Если это так, вникни, мой Феодор, – ибо в тебе я вижу и всегда чту единственного и наиболее способного человека, могущего удовлетворить моим желаниям, – вникни, говорю, к какому роду людей из означенных трех я принадлежу, в каком месте я на твой взгляд нахожусь, и какого рода помощи я могу наверное ждать от тебя. Мне был двадцатый год моего возраста, когда в школе ритора я прочитал известную книгу Цицерона, называемую Гортензием, и воспламенился такою любовию к философии, что помышлял перейти к ней тогда же. Но как не было для меня недостатка в туманах, которые затрудняли мой путь; так долго, признаюсь, руководился я и погружающимися в океан звёздами, которые вводили меня в заблуждение. Сперва удерживала меня от исследования этого рода некоторая детская робость; а когда я сделался бодрее, разогнал этот мрак и пришел к убеждению, что скорее следует верить учащим, чем повелевающим, – попал на таких людей, которым этот, воспринимаемый глазами, свет казался достойным почитания наравне с высочайшим и божественным. Я с этим не соглашался; но думал, что они скрывают под этим покровом нечто великое, что откроют когда-нибудь после.
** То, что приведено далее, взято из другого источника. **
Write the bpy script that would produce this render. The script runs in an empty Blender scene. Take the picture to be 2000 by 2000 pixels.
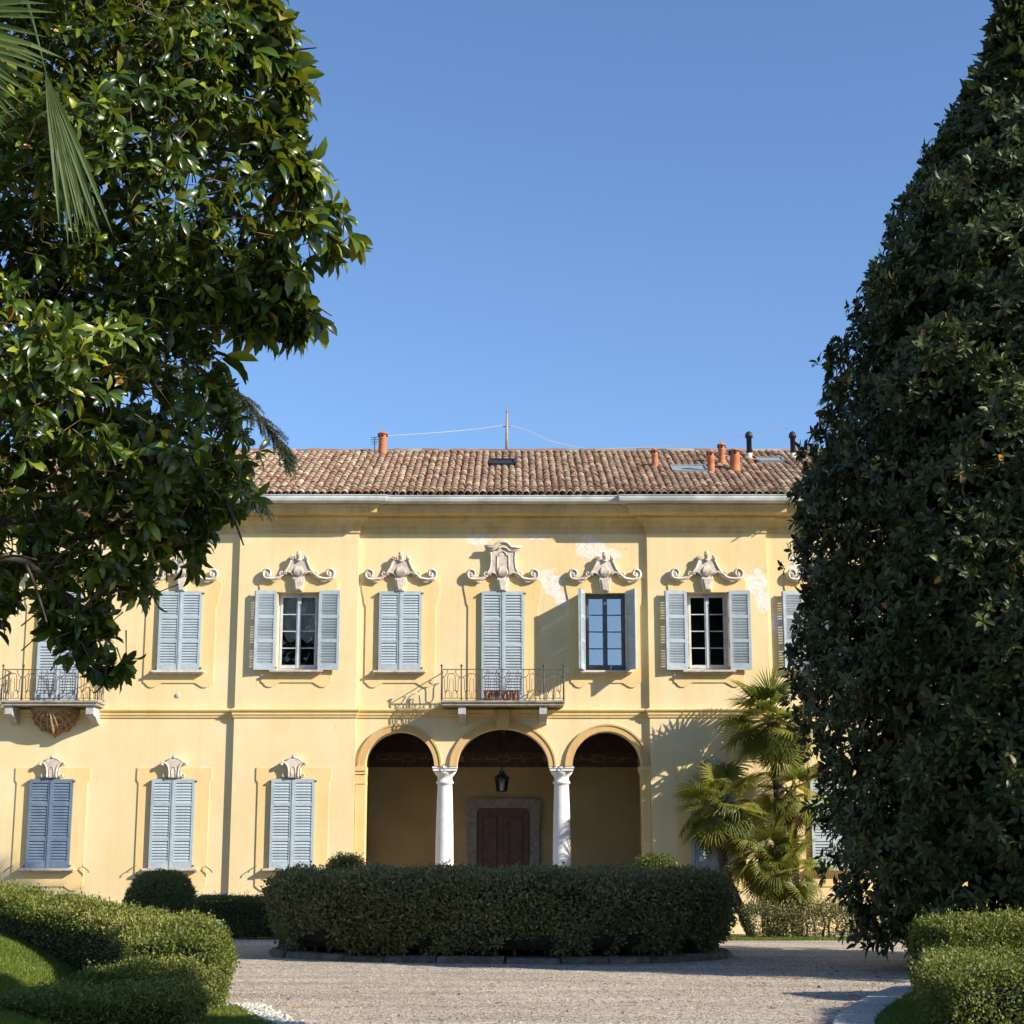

Когда, по рассеянии их, я ускользнул от них, особенно после того, как переплыл это море, мои рули, противоборствующие всем ветрам, долго среди волн держали в своих руках Академики. Затем пришел я в эти земли; здесь узнал северное созвездие, которому мог себя вверить. Из речей нашего священника, а иногда из твоих, я увидел, что не следует мыслить ничего телесного, когда мыслишь о Боге, равно и когда мыслишь о душе; так как это предмет один из всех – ближайший к Богу.